If it was a repeatable failure in a specific section of code then it would be easier to isolate a code sequence and experiment with it (eg try a sequence half way between the one that works and the one that doesn't repeat until light comes on), but intermittent failures in a highly pipelined system make it hard to do anything but "change something in the driver code, run the driver for a while, hey maybe it's working, oh crap it's not, reboot, rinse, repeat".
I'm impressed that everyone stuck with it as long as they did before parking the code for and working on something that might give some instant gratification for a change
Or maybe the planets were in the right order when AMD wrote catalyst command stream emition code, and didn't revealed the bug. Unfortunately Mesa developers weren't that lucky
Reading comment here, i obviously failed at making my point, AMD contributed a lot of engineering time helping me on hyperz. My point was that it's stupid to blame AMD for this because they might very well just don't have the information we need, or if they have this information they might ignore they have it because some one forgot to document it.
It's just life, maybe i should do an hyperz bumper sticker for my car ...
Or maybe the planets were in the right order when AMD wrote catalyst command stream emition code, and didn't revealed the bug. Unfortunately Mesa developers weren't that lucky
That's probably a fair statement.
There are all kinds of advantages that come from designing the HW and SW together, but the downside is that you end up with some unspoken, undocumented assumptions.

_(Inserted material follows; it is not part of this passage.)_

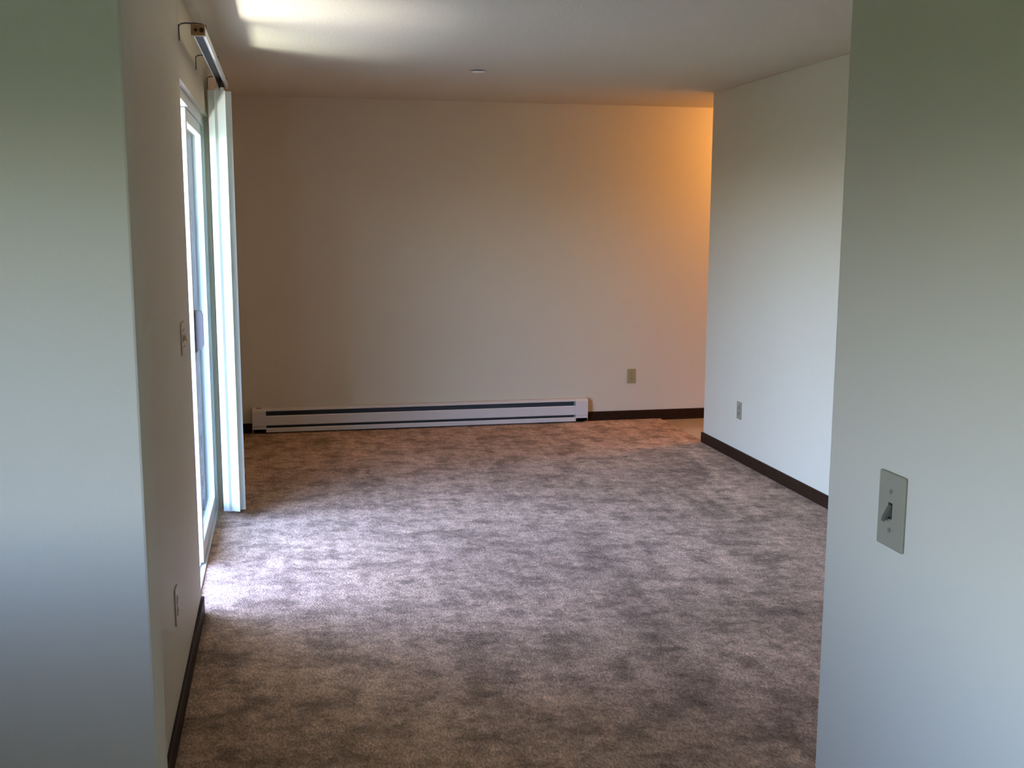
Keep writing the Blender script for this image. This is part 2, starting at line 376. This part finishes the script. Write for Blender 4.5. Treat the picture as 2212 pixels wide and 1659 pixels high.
# ------------------------------------------------------------------ wall plates (built facing local -Y, +Z up)
def plate_body(bm, wd, ht=.116, t=.0055):
    t2 = bmesh.new(); box(t2, (-wd/2, -t, -ht/2), (wd/2, 0, ht/2), .0022, 2)
    me = bpy.data.meshes.new('tmp'); t2.to_mesh(me); t2.free(); bm.from_mesh(me); bpy.data.meshes.remove(me)
def screw(par, x, z, t=.0055):
    bm = bmesh.new(); cyl(bm, (x, -t-.0004, z), .0036, .0016, 'Y', 12)
    obj('screw', bm, MSCREW, par)
def outlet(label, loc, rotz, m=MPLATE):
    t = thing('wall_outlet', label, 'outlet', loc, rotz)
    bm = bmesh.new(); plate_body(bm, .070); obj('cover_plate', bm, m, t)
    for z in (.0195, -.0195):
        bm = bmesh.new()
        pts = [(.0165*math.cos(a), z+.0145*math.sin(a)) for a in [2*math.pi*i/24 for i in range(24)]]
        pts = [(max(-.0150, min(.0150, u)), v) for u, v in pts]
        prism(bm, pts, 'Y', -.0085, -.004)
        rc = obj('receptacle', bm, m, t)
        boxes('slots', [((-.0075, -.0090, z-.001), (-.0055, -.0084, z+.008)), ((.0055, -.0090, z-.001), (.0073, -.0084, z+.007)),
                        ((-.002, -.0090, z-.0085), (.002, -.0084, z-.0050))], MDARK, rc)
    screw(t, 0, 0)
    return t
def switch(label, loc, rotz, gangs, m, down=True):
    t = thing('light_switch', label, 'switch', loc, rotz)
    bm = bmesh.new(); plate_body(bm, .070+.046*(gangs-1)); obj('cover_plate', bm, m, t)
    for g in range(gangs):
        cx = (g-(gangs-1)/2)*.046
        for z in (.030, -.030): screw(t, cx, z)
        boxes('toggle_slot', [((cx-.0052, -.0060, -.0125), (cx+.0052, -.0050, .0125))], MDARK, t)
        bm = bmesh.new(); s = (-1 if down else 1) if not isinstance(down, tuple) else down[g]
        prism(bm, [(-.0050, -.010), (-.0050, .010), (-.0085, .006), (-.0165, s*.012+.003), (-.0175, s*.012-.003), (-.0085, -.006)], 'X', cx-.0042, cx+.0042)
        obj('toggle', bm, MTOG if gangs == 1 else m, t)
    return t
HP = math.pi/2
switch('single tan switch plate with one lowered toggle on the right foreground wall', (XN, 1.438, 1.144), -HP, 1, MPLATE2)
switch('double light switch on the left wall just before the sliding door', (0, 4.00, 1.155), HP, 2, MPLATE3, down=(1, -1))
outlet('low outlet on the left wall near the foreground', (0, 3.40, .375), HP, MPLATE3)
outlet('tan outlet on the back wall right of the heater', (3.045, YD, .348), 0)
outlet('narrow looking tan outlet low on the white right wall', (XR, 6.548, .337), -HP, MPLATE2)

# ------------------------------------------------------------------ ceiling fittings
sc = thing('sprinkler_cover', 'small round white sprinkler cover on the ceiling', 'sprinkler', (1.51, 6.43, H))
bm = bmesh.new(); cyl(bm, (0, 0, -.0035), .026, .006, 'Z', 32); obj('collar', bm, MSCREW, sc)
bm = bmesh.new(); cyl(bm, (0, 0, -.0085), .038, .0035, 'Z', 40, r2=.041); obj('cover_disc', bm, MDISC, sc, smooth=True)

# warm lamp round the corner in the kitchen (hidden behind the right wall)
def emit(name, col, s):
    m = bpy.data.materials.new(name); m.use_nodes = True; n = m.node_tree; n.nodes.remove(n.nodes['Principled BSDF'])
    e = n.nodes.new('ShaderNodeEmission'); e.inputs[0].default_value = (*col, 1); e.inputs[1].default_value = s
    n.links.new(e.outputs[0], n.nodes['Material Output'].inputs[0]); return m
kl = thing('ceiling_lamp', 'warm dome ceiling lamp around the corner in the kitchen', 'lamp', (4.35, 7.45, H))
bm = bmesh.new(); cyl(bm, (0, 0, -.015), .15, .03, 'Z', 32); obj('lamp_base', bm, MENAMEL, kl)
bm = bmesh.new(); bmesh.ops.create_uvsphere(bm, u_segments=24, v_segments=12, radius=.14, matrix=Matrix.Translation((0, 0, -.03)) @ Matrix.Diagonal((1, 1, .75, 1)))
bmesh.ops.delete(bm, geom=[v for v in bm.verts if v.co.z > -.029], context='VERTS')
obj('lamp_shade', bm, emit('lamp_glow', (1.0, .42, .12), 2.0), kl, smooth=True)
lp = light('lamp_bulb', 'POINT', (4.35, 7.45, H-.17), None, 56, (1.0, .45, .11), shadow_soft_size=.05)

Typical example -- during early design HW dev explains a particular function to SW dev on a whiteboard, explanation shows the HW getting inputs in a certain sequence. SW dev now thinks about the HW that way. When it comes time to write the code, they organize operations in the same sequence the HW dev talked about a few months earlier... not because it's the only way to do it, not because it's even the "official" way to do it, but it's what was in the HW dev's head at the time they designed the block. SW dev writes the code, it works and gets integrated into the rest of the driver stack, everyone is happy.
The only real solution for that is to write open source driver software at the same time as proprietary driver software, run it on the same simulators & emulators, and be able to talk to the HW folks about odd issues like this while everything is still fresh in their heads AND we can try to reproduce on the emulators to see what is happening inside the chip.
I know people complained a lot about us working on support for new hardware when features were still missing from older hardware, but realistically the only way for this to work is if open source drivers are written and tested alongside the rest of the engineering effort. Getting there took 5 years of really hard work from the developers (basically supporting 10 years of hardware in 5 years) and I'll take a bit of credit for getting open source drivers at least partially integrated into the top level planning efforts, but I'm hoping you'll see the benefits and understand why we did this in the future.
We were a bit too late for this to give much benefit for SI since the HW focus had already moved to the next gen even though we started months before SI launch, but (crosses fingers) hopefully that will be the last time.